Contrast van groen en grauwheid
DRIEBERGEN - Frisgroen loof van talloze bomen trekt aan de ene kant van de Hoofdstraat bij station Driebergen-Zeist de aandacht. Het bakstenen stationsgebouw met drie grauwe perrons aan de andere kant maakt daarbij een armetierige indruk. Dat contrast moet verminderen, vinden de provincie en andere betrokkenen.
„Wat een puinhoop”, verzuchten twee vroege twintigers tegen elkaar. De kleine, wat bedompte stationshal van station Driebergen-Zeist is alleen te bereiken via loopplanken over opgebroken straten. Deze kleine -noodzakelijke- opknapoperatie die in juni afgerond moet zijn, is echter niets vergeleken bij het project dat in 2011 zal starten. De hele stationsomgeving wordt dan aangepakt: van overwegen tot parkeerplaatsen, van stationshal tot voorplein.Een van de parkeerterreinen bij het station staat overvol met ordeloos geparkeerde auto’s. „Parkeren is een gigantisch probleem hier”, weet projectleider Bas Kranenborg. „Om 9 uur ’s morgens zijn alle plekken al bezet.”
De rommelige aanblik van het terrein en het grauwe, weinig verrassende stationsgebouw staan in schril contrast met het chique groen van de nabijgelegen Stichtse Lustwarande. Dat moet anders, vindt Kranenborg, al zal er natuurlijk altijd verschil zijn tussen het relatief dichtbebouwde stationsgebied en de weidse landgoederen.
Het is bijvoorbeeld de bedoeling iets met water te doen in het stationsgebied. Kranenborg wijst op een kleine waterstroom die parallel loopt aan het spoor, op een steenworp afstand van het station. Struiken zijn als een soort overkapping over het water gegroeid.

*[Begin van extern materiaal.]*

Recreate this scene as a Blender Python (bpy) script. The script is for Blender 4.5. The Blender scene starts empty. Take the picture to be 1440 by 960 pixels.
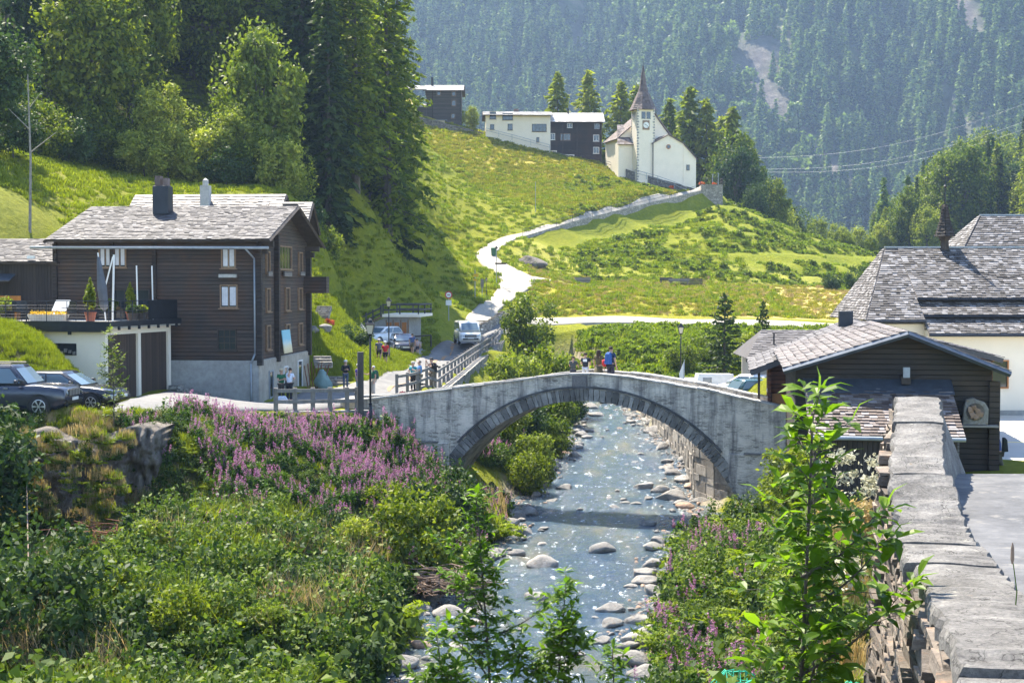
HAZE = .00017; EXPO = 1.88
import bpy, bmesh, math, random
import numpy as np
from mathutils import Vector, Matrix
R = math.radians
random.seed(7); rng = np.random.default_rng(11)
scene = bpy.context.scene
COL = scene.collection
PI = math.pi

# ------------------------------------------------------------------ camera
F = 2000.0; HOR = 400.0; PITCH = math.atan((480-HOR)/F); CAMZ = 10.0
cam_d = bpy.data.cameras.new('camera'); cam = bpy.data.objects.new('camera', cam_d); COL.objects.link(cam)
cam_d.sensor_width = 36; cam_d.lens = 50; cam_d.clip_end = 6000; cam_d.clip_start = 0.1
cam.location = (0, 0, CAMZ); cam.rotation_euler = (PI/2-PITCH, 0, 0); scene.camera = cam
cp, sp = math.cos(PITCH), math.sin(PITCH)
def P(px, py, D):
    """real point at forward distance D along a sight line read off the survey photo"""
    u = (px-720)/F; v = (480-py)/F
    dy = cp+v*sp; dz = -sp+v*cp
    return Vector((u*D/dy, D, CAMZ+dz*D/dy))
def G(px, py, z):
    u = (px-720)/F; v = (480-py)/F
    dy = cp+v*sp; dz = -sp+v*cp
    return P(px, py, (z-CAMZ)/dz*dy)

# ------------------------------------------------------------------ noise
_perm = rng.permutation(65536).astype(np.float64)/65536
def vnoise(x, y, s=0):
    x = np.asarray(x, float); y = np.asarray(y, float)
    xi = np.floor(x).astype(int); yi = np.floor(y).astype(int); fx = x-xi; fy = y-yi
    fx = fx*fx*(3-2*fx); fy = fy*fy*(3-2*fy)
    h = lambda a, b: _perm[((a*7349+b*9151+s*3571) ^ (a*131)) % 65536]
    return (h(xi,yi)*(1-fx)+h(xi+1,yi)*fx)*(1-fy)+(h(xi,yi+1)*(1-fx)+h(xi+1,yi+1)*fx)*fy
def fbm(x, y, s=0, o=4):
    t = 0; a = .5
    for k in range(o):
        t = t+a*(vnoise(np.asarray(x)*2**k, np.asarray(y)*2**k, s+k)-.5); a *= .5
    return t

# ------------------------------------------------------------------ materials
def newmat(name):
    m = bpy.data.materials.new(name); m.use_nodes = True
    nt = m.node_tree; b = nt.nodes['Principled BSDF']
    return m, nt, b
def N(nt, t, **k):
    n = nt.nodes.new(t)
    for a, v in k.items():
        if a in n.inputs: n.inputs[a].default_value = v
        else: setattr(n, a, v)
    return n
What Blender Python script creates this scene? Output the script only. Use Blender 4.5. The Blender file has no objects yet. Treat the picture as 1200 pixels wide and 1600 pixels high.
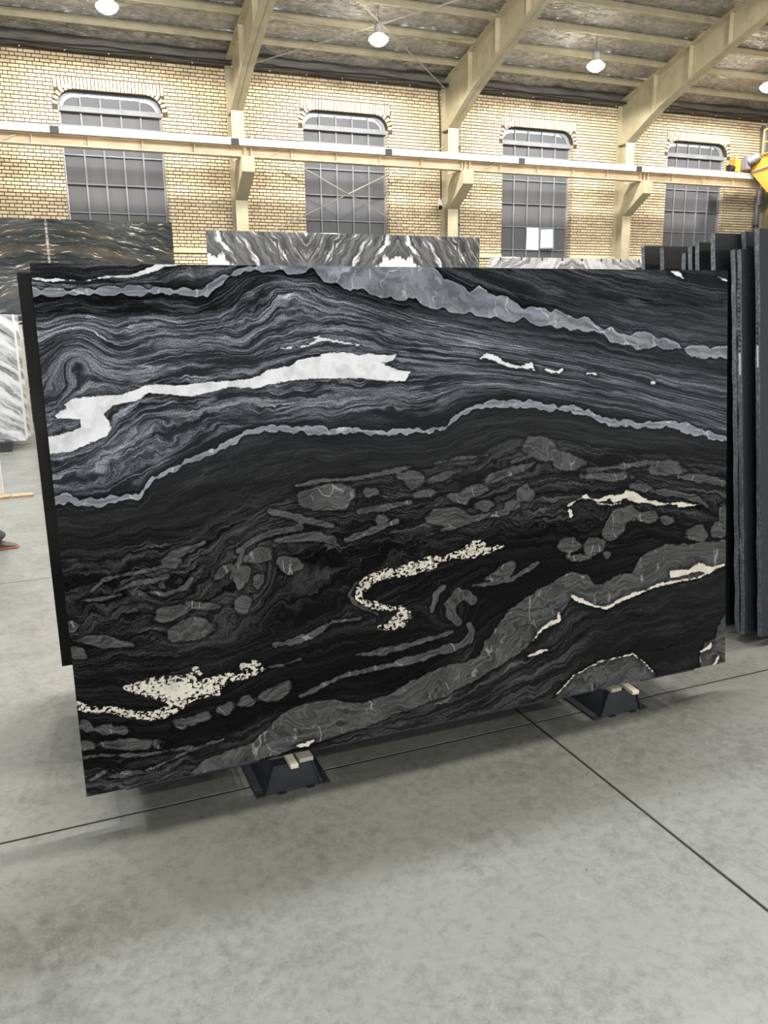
import bpy, bmesh, math, random
import numpy as np
from mathutils import Vector, Matrix

random.seed(7)
rng = np.random.default_rng(11)
SC = bpy.context.scene
COL = SC.collection

# ------------------------------------------------------------------ camera
CAM_H = 1.7
F_PX, YAW, PITCH, ROLL = 1282.966, 0.388957, 0.230127, -0.014138
def cam_basis():
    cy, sy, cp, sp = math.cos(YAW), math.sin(YAW), math.cos(PITCH), math.sin(PITCH)
    f = Vector((sy*cp, cy*cp, -sp)); r0 = Vector((cy, -sy, 0)); u0 = r0.cross(f)
    r = math.cos(ROLL)*r0 + math.sin(ROLL)*u0
    u = -math.sin(ROLL)*r0 + math.cos(ROLL)*u0
    return r, u, f
r_, u_, f_ = cam_basis()
cd = bpy.data.cameras.new('camera'); cam = bpy.data.objects.new('camera', cd); COL.objects.link(cam)
cam.matrix_world = Matrix(((r_.x, u_.x, -f_.x, 0), (r_.y, u_.y, -f_.y, 0), (r_.z, u_.z, -f_.z, CAM_H), (0, 0, 0, 1)))
cd.sensor_fit = 'VERTICAL'; cd.sensor_height = 36.0; cd.lens = F_PX/1600*36.0
cd.clip_start = 0.05; cd.clip_end = 200
SC.camera = cam

# ------------------------------------------------------------------ world, light, exposure
wd = bpy.data.worlds.new('world'); SC.world = wd; wd.use_nodes = True
wd.node_tree.nodes['Background'].inputs[0].default_value = (0.86, 0.93, 1.0, 1)
wd.node_tree.nodes['Background'].inputs[1].default_value = 7.0
SC.view_settings.view_transform = 'Standard'; SC.view_settings.look = 'None'
SC.view_settings.gamma = 1.0; SC.view_settings.use_curve_mapping = False
SC.view_settings.exposure = 0.0

def area_light(name, loc, rot, sx, sy, power, color):
    l = bpy.data.lights.new(name, 'AREA'); l.shape = 'RECTANGLE'; l.size = sx; l.size_y = sy
    l.energy = power; l.color = color
    o = bpy.data.objects.new(name, l); COL.objects.link(o); o.location = loc; o.rotation_euler = rot
    return o
ROOF_Y0, ROOF_Z0, ROOF_S, RIDGE_Y = 20.0, 7.35, 0.27, 6.5
WALL_FRONT_Y = -7.0
def roof_z(y):
    return ROOF_Z0 + ROOF_S*(ROOF_Y0-y) if y >= RIDGE_Y else ROOF_Z0 + ROOF_S*(ROOF_Y0-RIDGE_Y) - ROOF_S*(RIDGE_Y-y)
# daylight through the roof's ridge glazing
area_light('skylight_daylight', (6, 6.5, 10.75), (0, 0, 0), 26, 0.8, 2250, (0.93, 0.97, 1.0))

# added fill light before the plain front wall, behind the camera
# (two dimmer strips below soften its mirrored lower edge on the slab)
area_light('front_fill', (5.0, WALL_FRONT_Y+0.12, 2.5), (math.radians(90), 0, 0), 36.0, 2.6, 690, (0.84, 0.91, 1.0))
area_light('front_fill', (5.0, WALL_FRONT_Y+0.12, 0.90), (math.radians(90), 0, 0), 36.0, 0.58, 85, (0.84, 0.91, 1.0))
area_light('front_fill', (5.0, WALL_FRONT_Y+0.12, 0.31), (math.radians(90), 0, 0), 36.0, 0.58, 45, (0.84, 0.91, 1.0))
LAMP_POWER = 420

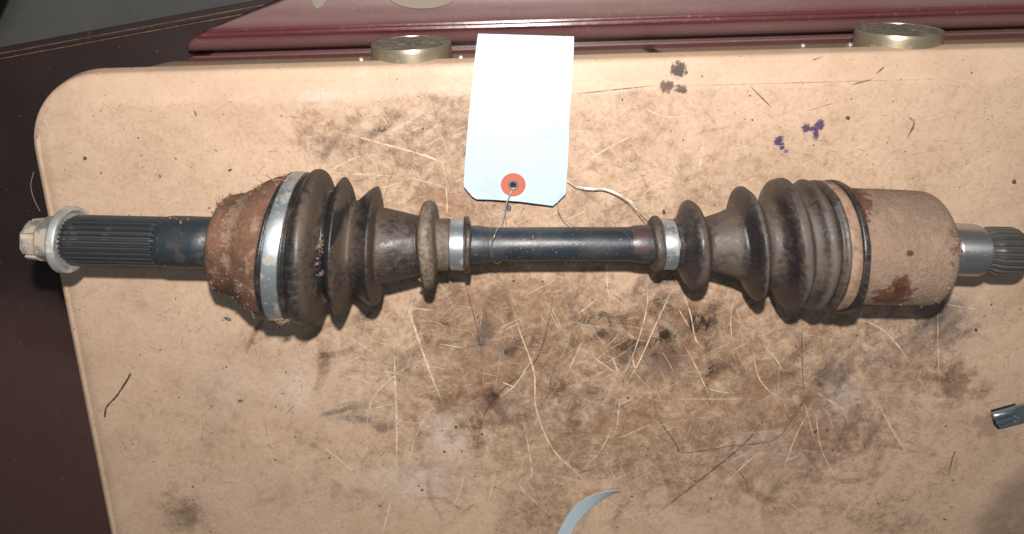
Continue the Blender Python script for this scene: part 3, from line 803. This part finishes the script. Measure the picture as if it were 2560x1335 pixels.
def turned(name, prof, mat, n=72, teeth=0, tooth=0.08, parent=None, shape=None, smooth=True, sharp=35, cap=True, wob=0.0, hexa=0, label=None, dust=None, axw=0.0):
    V, F = [], []
    DA, GA = [], []
    ph = random.uniform(0, 6)
    for (px, r) in prof:
        c, s, u, k = frame(px)
        for j in range(n):
            a = 2 * math.pi * j / n
            rr = r
            if teeth:
                w = (a * teeth / (2 * math.pi)) % 1.0
                rr = r * (1 - tooth * (0.0 if w < 0.42 else (1.0 if 0.54 < w < 0.88 else (w - .42) / .12 if w < .54 else (1 - w) / .12)))
            if hexa:
                sec = math.pi / hexa; aa = ((a + 0.2) % (2 * sec)) - sec
                rr = min(r, r * 0.905 / math.cos(aa))
            if wob: rr *= 1 + wob * (math.sin(2 * a + ph + px * .023) * .6 + math.sin(3 * a + ph + px * .01) * .5 + math.sin(7 * a + 2 * ph + px * .031) * .35 + math.sin(13 * a + px * .05) * .2)
            DA.append(float(np.interp(px, dust[0], dust[1])) if dust else .5); GA.append((1 - rr / r) / tooth if teeth else 0)
            rr = rr * k * 0.985
            V.append(c + s * (rr * math.cos(a)) + u * (rr * math.sin(a)) + RIGHT * (axw * k * (math.sin(2 * a + px * .021) + .6 * math.sin(3 * a + px * .037 + ph))))
    m = len(prof)
    for i in range(m - 1):
        for j in range(n): F.append((i * n + j, (i + 1) * n + j, (i + 1) * n + (j + 1) % n, i * n + (j + 1) % n))
    if cap: F.append(tuple(range(n))); F.append(tuple((m - 1) * n + j for j in range(n))[::-1])
    o = build(name, V, F, mat, parent or axle, smooth=smooth, sharp=sharp, attrs={'dust': DA, 'groove': GA})
    if label: o['label'] = label
    return o

# left end: nut, flange, splines
turned('threaded_end', [(71, 34), (74, 41), (79, 44), (120, 44)], M['thread'], 96, sharp=25, hexa=6, label='tan threaded end poking out of the castle nut')
# castle nut with slotted crown
nut_prof = [(112, 50), (115, 54), (120, 58), (150, 61), (160, 64)]
nut = turned('castle_nut', nut_prof, M['nut'], 96, hexa=6, sharp=25)
g = Geo()
for j in range(6):
    a0 = j * math.pi / 3 + .12; a1 = a0 + math.pi / 3 - .24
    vs = []
    for px, r0, r1 in ((84, 43.5, 51), (114, 43.5, 54)):
        c, s, u, k = frame(px)
        for q in range(5):
            a = a0 + (a1 - a0) * q / 4
            for r in (r0, r1): vs.append(c + s * (r * k * math.cos(a)) + u * (r * k * math.sin(a)))
    fs = []
    for q in range(4):
        b = 2 * q
        fs += [(b, b + 1, b + 3, b + 2), (b + 10, b + 12, b + 13, b + 11), (b + 1, b + 11, b + 13, b + 3), (b, b + 2, b + 12, b + 10)]
    fs += [(0, 10, 11, 1), (8, 9, 19, 18)]
    build('crown_tooth', vs, fs, M['nut'], nut, smooth=False)
turned('nut_flange', [(150, 60), (158, 74), (163, 82), (167, 84.5), (180, 84.5), (184, 83), (184.5, 74), (181, 71), (176, 66), (176, 56)], M['flange'], 80, sharp=30, wob=.006, label='pale worn flange ring behind the castle nut')
turned('splined_stub', [(172, 56), (182, 56), (190, 62), (194, 63)] + [(x, 63) for x in np.linspace(200, 408, 14)] + [(416, 61)], M['spline_dark'], 28 * 10, teeth=28, tooth=.14, sharp=40, label='blued steel stub with lengthwise splines')
turned('plain_stub', [(404, 58.5), (412, 63.0), (420, 64.5), (428, 66), (470, 66), (500, 65.5), (560, 65.5)], M['plain_stub'], 72, sharp=None)
turned('joint_housing', catmull([(556, 62), (552, 90), (553, 108), (558, 118), (566, 123), (582, 127), (600, 131), (612, 136), (626, 145), (642, 157), (660, 167), (680, 175), (702, 180)], 4), M['housing'], 160, sharp=None, wob=.018, label='rusty brown bell shaped joint housing')
# left boot
bl = catmull([(700, 176), (702, 183), (708, 186), (712, 184), (714, 180), (750, 180), (752, 186), (757, 186), (761, 181), (766, 186), (774, 193), (784, 197.5), (794, 196), (804, 187), (811, 170), (818, 150), (828, 137), (838, 142), (847, 160), (856, 171), (863, 170), (871, 152), (879, 126), (888, 113), (898, 117), (912, 130), (926, 142), (937, 148), (943, 146), (947, 126), (949, 104), (954, 96), (975, 92), (1010, 84), (1040, 77), (1050, 75), (1053, 88), (1056, 103), (1063, 112), (1072, 114), (1081, 112), (1088, 103), (1092, 86), (1095, 71), (1100, 67), (1118, 66), (1124, 66), (1126, 61), (1161, 61), (1163, 66), (1165, 71), (1174, 71), (1177, 66), (1178, 50)], 5)
def boot(name, prof, mat, label, dust):
    o = turned(name, prof, mat, 112, sharp=None, wob=.017, axw=2.2, label=label, dust=list(zip(*dust)))
    return o
boot('rubber_boot', bl, M['boot_left'], 'worn black ribbed boot on the rusty joint', [(700,.1),(712,.1),(752,.2),(762,.3),(775,.15),(786,.35),(800,.6),(815,.7),(828,.15),(840,.12),(856,.2),(866,.65),(880,.75),(890,.55),(905,.5),(925,.2),(937,.1),(946,.6),(955,.5),(1000,.38),(1048,.35),(1054,.5),(1060,1.02),(1084,1.1),(1090,.95),(1100,.95),(1120,.95),(1165,.4)])
turned('clamp_band', [(714, 182), (715, 187), (717, 188), (748, 188), (750, 187), (751, 182)], M['zinc'], 120, cap=False, label='wide pale zinc clamp band on the rusty joint')
turned('clamp_band', [(1127, 60), (1128, 64.5), (1130, 65), (1158, 65), (1160, 64.5), (1161, 60)], M['zinc'], 96, cap=False)
c, s, u, k = frame(1145)
g = Geo()
for px in (1131, 1146, 1157):
    c, s, u, k = frame(px); _, _, _, _ = c, s, u, k
    for sg in (-1,):
        aa = R(-14); rr = 66 * k
        cc = c - s * (rr * math.cos(aa)) + u * (rr * math.sin(aa))
        g.box(cc, RIGHT * (.0011), s * .0012, u * .0045)
build('clamp_ear', g.v[:8], g.f[:6], M['zinc'], axle, smooth=False)
build('clamp_ear', g.v[8:16], g.f[:6], M['zinc'], axle, smooth=False)
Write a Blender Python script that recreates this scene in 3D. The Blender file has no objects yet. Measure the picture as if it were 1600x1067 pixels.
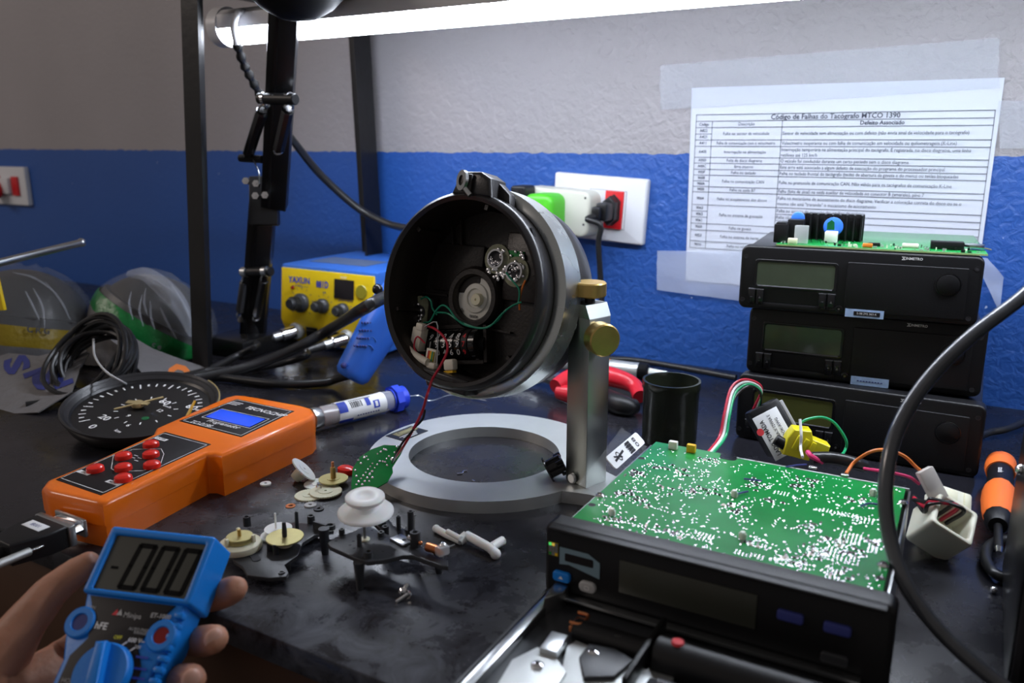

„Dit is de Rijnwijkse wetering”, zegt Kranenborg. De bedrijven en kantoren langs het spoor belemmeren vanaf het perron elk zicht op dit restje natuur. „Door minder bebouwing of door bebouwing te concentreren kunnen er doorkijkjes ontstaan. Dan zien reizigers de wetering weer stromen.”
Bedrijven die niets in het stationsgebied te zoeken hebben, lopen volgens Kranenborg risico weg te moeten. Bijvoorbeeld de Hyundaidealer pal naast het spoor of het productiebedrijf aan de overzijde. Zij zorgen voor te veel vracht- en ander verkeer, aldus de projectleider. Kantoren mogen wel blijven, want werknemers kunnen dan makkelijk met de trein komen, aldus de projectmanager.
Voor de in totaal veertig à vijftig woningen in het plangebied is de toekomst nog onzeker. „We zijn er niet op uit die per se te slopen. Maar we kunnen niets garanderen, nu is besloten dat de bebouwing in het gebied moet worden teruggedrongen.”